To be done — Return the material below in full and exactly.
[START Information supplied]
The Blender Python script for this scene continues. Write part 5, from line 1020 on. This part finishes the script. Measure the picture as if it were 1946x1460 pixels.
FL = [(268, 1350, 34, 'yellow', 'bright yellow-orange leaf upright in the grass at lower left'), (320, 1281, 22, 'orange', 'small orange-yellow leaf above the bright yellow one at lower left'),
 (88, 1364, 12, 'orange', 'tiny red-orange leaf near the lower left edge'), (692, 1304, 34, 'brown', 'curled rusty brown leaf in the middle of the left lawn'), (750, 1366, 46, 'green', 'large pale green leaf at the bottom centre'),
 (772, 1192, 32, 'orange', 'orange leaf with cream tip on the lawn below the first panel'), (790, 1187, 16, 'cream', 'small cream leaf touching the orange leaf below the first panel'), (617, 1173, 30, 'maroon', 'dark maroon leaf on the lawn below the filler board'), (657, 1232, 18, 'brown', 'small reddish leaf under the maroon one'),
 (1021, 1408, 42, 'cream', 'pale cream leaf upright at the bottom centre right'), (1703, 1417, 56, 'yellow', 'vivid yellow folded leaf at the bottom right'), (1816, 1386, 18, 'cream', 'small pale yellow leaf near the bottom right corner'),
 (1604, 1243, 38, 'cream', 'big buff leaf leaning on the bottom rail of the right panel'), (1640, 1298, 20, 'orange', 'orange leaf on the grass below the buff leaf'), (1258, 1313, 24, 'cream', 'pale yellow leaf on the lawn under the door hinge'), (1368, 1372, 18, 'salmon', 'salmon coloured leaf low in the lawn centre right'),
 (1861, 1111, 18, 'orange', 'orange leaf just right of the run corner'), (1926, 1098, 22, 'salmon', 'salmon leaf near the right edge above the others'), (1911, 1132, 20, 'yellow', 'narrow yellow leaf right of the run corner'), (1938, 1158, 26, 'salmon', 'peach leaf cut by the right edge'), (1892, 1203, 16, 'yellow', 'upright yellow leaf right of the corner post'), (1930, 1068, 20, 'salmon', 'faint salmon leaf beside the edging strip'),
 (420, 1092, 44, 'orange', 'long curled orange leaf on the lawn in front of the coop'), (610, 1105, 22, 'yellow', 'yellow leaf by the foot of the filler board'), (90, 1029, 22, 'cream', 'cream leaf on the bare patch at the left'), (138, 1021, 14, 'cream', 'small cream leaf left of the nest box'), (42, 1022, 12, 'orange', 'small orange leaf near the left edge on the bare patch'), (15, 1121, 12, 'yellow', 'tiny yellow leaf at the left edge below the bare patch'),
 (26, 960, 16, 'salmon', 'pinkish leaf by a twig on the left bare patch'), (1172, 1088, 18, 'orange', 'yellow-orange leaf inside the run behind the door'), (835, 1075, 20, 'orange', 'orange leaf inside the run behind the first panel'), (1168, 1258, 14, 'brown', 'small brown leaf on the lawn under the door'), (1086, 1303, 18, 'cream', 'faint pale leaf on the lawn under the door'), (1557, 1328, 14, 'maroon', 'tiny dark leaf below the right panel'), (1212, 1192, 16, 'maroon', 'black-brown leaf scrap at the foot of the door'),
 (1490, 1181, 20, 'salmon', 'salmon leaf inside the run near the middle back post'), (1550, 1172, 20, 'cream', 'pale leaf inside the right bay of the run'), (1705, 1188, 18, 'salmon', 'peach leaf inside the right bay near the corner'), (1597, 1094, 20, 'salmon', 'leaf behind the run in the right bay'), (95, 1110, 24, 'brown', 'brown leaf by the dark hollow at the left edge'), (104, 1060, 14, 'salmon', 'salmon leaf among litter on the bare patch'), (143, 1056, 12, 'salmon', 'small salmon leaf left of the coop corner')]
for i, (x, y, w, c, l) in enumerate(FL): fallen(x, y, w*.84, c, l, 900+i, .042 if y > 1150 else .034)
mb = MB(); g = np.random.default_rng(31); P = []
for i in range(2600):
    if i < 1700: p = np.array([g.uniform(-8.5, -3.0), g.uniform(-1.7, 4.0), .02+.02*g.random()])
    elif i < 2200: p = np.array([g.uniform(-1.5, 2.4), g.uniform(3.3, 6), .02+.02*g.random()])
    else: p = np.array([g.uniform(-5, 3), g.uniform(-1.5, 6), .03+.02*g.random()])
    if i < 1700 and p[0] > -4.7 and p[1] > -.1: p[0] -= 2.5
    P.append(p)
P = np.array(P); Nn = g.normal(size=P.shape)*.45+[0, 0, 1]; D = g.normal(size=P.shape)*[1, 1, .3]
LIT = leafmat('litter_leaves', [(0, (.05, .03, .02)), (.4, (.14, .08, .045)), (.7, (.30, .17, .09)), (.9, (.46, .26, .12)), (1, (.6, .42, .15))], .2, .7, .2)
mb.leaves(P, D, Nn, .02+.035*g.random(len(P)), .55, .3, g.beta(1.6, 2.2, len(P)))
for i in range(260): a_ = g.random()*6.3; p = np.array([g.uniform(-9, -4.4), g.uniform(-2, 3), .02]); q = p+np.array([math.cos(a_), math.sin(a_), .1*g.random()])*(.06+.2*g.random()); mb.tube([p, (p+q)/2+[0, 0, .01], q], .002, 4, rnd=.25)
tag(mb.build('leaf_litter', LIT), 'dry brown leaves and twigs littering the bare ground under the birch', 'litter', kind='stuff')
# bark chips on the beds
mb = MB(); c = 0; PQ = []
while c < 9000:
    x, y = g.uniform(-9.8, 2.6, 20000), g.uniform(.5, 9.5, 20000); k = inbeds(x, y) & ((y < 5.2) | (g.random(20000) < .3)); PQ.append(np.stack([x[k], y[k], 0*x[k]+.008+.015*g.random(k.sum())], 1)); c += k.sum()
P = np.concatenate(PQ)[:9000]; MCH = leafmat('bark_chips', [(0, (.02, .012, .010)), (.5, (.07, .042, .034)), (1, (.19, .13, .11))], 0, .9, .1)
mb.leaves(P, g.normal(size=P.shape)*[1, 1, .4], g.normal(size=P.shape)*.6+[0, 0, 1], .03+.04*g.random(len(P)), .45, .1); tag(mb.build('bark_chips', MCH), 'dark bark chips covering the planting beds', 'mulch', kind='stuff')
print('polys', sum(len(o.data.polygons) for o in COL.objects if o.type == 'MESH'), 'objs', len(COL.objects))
[END Information supplied]
Correct output —
The Blender Python script for this scene continues. Write part 5, from line 1020 on. This part finishes the script. Measure the picture as if it were 1946x1460 pixels.
FL = [(268, 1350, 34, 'yellow', 'bright yellow-orange leaf upright in the grass at lower left'), (320, 1281, 22, 'orange', 'small orange-yellow leaf above the bright yellow one at lower left'),
 (88, 1364, 12, 'orange', 'tiny red-orange leaf near the lower left edge'), (692, 1304, 34, 'brown', 'curled rusty brown leaf in the middle of the left lawn'), (750, 1366, 46, 'green', 'large pale green leaf at the bottom centre'),
 (772, 1192, 32, 'orange', 'orange leaf with cream tip on the lawn below the first panel'), (790, 1187, 16, 'cream', 'small cream leaf touching the orange leaf below the first panel'), (617, 1173, 30, 'maroon', 'dark maroon leaf on the lawn below the filler board'), (657, 1232, 18, 'brown', 'small reddish leaf under the maroon one'),
 (1021, 1408, 42, 'cream', 'pale cream leaf upright at the bottom centre right'), (1703, 1417, 56, 'yellow', 'vivid yellow folded leaf at the bottom right'), (1816, 1386, 18, 'cream', 'small pale yellow leaf near the bottom right corner'),
 (1604, 1243, 38, 'cream', 'big buff leaf leaning on the bottom rail of the right panel'), (1640, 1298, 20, 'orange', 'orange leaf on the grass below the buff leaf'), (1258, 1313, 24, 'cream', 'pale yellow leaf on the lawn under the door hinge'), (1368, 1372, 18, 'salmon', 'salmon coloured leaf low in the lawn centre right'),
 (1861, 1111, 18, 'orange', 'orange leaf just right of the run corner'), (1926, 1098, 22, 'salmon', 'salmon leaf near the right edge above the others'), (1911, 1132, 20, 'yellow', 'narrow yellow leaf right of the run corner'), (1938, 1158, 26, 'salmon', 'peach leaf cut by the right edge'), (1892, 1203, 16, 'yellow', 'upright yellow leaf right of the corner post'), (1930, 1068, 20, 'salmon', 'faint salmon leaf beside the edging strip'),
 (420, 1092, 44, 'orange', 'long curled orange leaf on the lawn in front of the coop'), (610, 1105, 22, 'yellow', 'yellow leaf by the foot of the filler board'), (90, 1029, 22, 'cream', 'cream leaf on the bare patch at the left'), (138, 1021, 14, 'cream', 'small cream leaf left of the nest box'), (42, 1022, 12, 'orange', 'small orange leaf near the left edge on the bare patch'), (15, 1121, 12, 'yellow', 'tiny yellow leaf at the left edge below the bare patch'),
 (26, 960, 16, 'salmon', 'pinkish leaf by a twig on the left bare patch'), (1172, 1088, 18, 'orange', 'yellow-orange leaf inside the run behind the door'), (835, 1075, 20, 'orange', 'orange leaf inside the run behind the first panel'), (1168, 1258, 14, 'brown', 'small brown leaf on the lawn under the door'), (1086, 1303, 18, 'cream', 'faint pale leaf on the lawn under the door'), (1557, 1328, 14, 'maroon', 'tiny dark leaf below the right panel'), (1212, 1192, 16, 'maroon', 'black-brown leaf scrap at the foot of the door'),
 (1490, 1181, 20, 'salmon', 'salmon leaf inside the run near the middle back post'), (1550, 1172, 20, 'cream', 'pale leaf inside the right bay of the run'), (1705, 1188, 18, 'salmon', 'peach leaf inside the right bay near the corner'), (1597, 1094, 20, 'salmon', 'leaf behind the run in the right bay'), (95, 1110, 24, 'brown', 'brown leaf by the dark hollow at the left edge'), (104, 1060, 14, 'salmon', 'salmon leaf among litter on the bare patch'), (143, 1056, 12, 'salmon', 'small salmon leaf left of the coop corner')]
for i, (x, y, w, c, l) in enumerate(FL): fallen(x, y, w*.84, c, l, 900+i, .042 if y > 1150 else .034)
mb = MB(); g = np.random.default_rng(31); P = []
for i in range(2600):
    if i < 1700: p = np.array([g.uniform(-8.5, -3.0), g.uniform(-1.7, 4.0), .02+.02*g.random()])
    elif i < 2200: p = np.array([g.uniform(-1.5, 2.4), g.uniform(3.3, 6), .02+.02*g.random()])
    else: p = np.array([g.uniform(-5, 3), g.uniform(-1.5, 6), .03+.02*g.random()])
    if i < 1700 and p[0] > -4.7 and p[1] > -.1: p[0] -= 2.5
    P.append(p)
P = np.array(P); Nn = g.normal(size=P.shape)*.45+[0, 0, 1]; D = g.normal(size=P.shape)*[1, 1, .3]
LIT = leafmat('litter_leaves', [(0, (.05, .03, .02)), (.4, (.14, .08, .045)), (.7, (.30, .17, .09)), (.9, (.46, .26, .12)), (1, (.6, .42, .15))], .2, .7, .2)
mb.leaves(P, D, Nn, .02+.035*g.random(len(P)), .55, .3, g.beta(1.6, 2.2, len(P)))
for i in range(260): a_ = g.random()*6.3; p = np.array([g.uniform(-9, -4.4), g.uniform(-2, 3), .02]); q = p+np.array([math.cos(a_), math.sin(a_), .1*g.random()])*(.06+.2*g.random()); mb.tube([p, (p+q)/2+[0, 0, .01], q], .002, 4, rnd=.25)
tag(mb.build('leaf_litter', LIT), 'dry brown leaves and twigs littering the bare ground under the birch', 'litter', kind='stuff')
# bark chips on the beds
mb = MB(); c = 0; PQ = []
while c < 9000:
    x, y = g.uniform(-9.8, 2.6, 20000), g.uniform(.5, 9.5, 20000); k = inbeds(x, y) & ((y < 5.2) | (g.random(20000) < .3)); PQ.append(np.stack([x[k], y[k], 0*x[k]+.008+.015*g.random(k.sum())], 1)); c += k.sum()
P = np.concatenate(PQ)[:9000]; MCH = leafmat('bark_chips', [(0, (.02, .012, .010)), (.5, (.07, .042, .034)), (1, (.19, .13, .11))], 0, .9, .1)
mb.leaves(P, g.normal(size=P.shape)*[1, 1, .4], g.normal(size=P.shape)*.6+[0, 0, 1], .03+.04*g.random(len(P)), .45, .1); tag(mb.build('bark_chips', MCH), 'dark bark chips covering the planting beds', 'mulch', kind='stuff')
print('polys', sum(len(o.data.polygons) for o in COL.objects if o.type == 'MESH'), 'objs', len(COL.objects))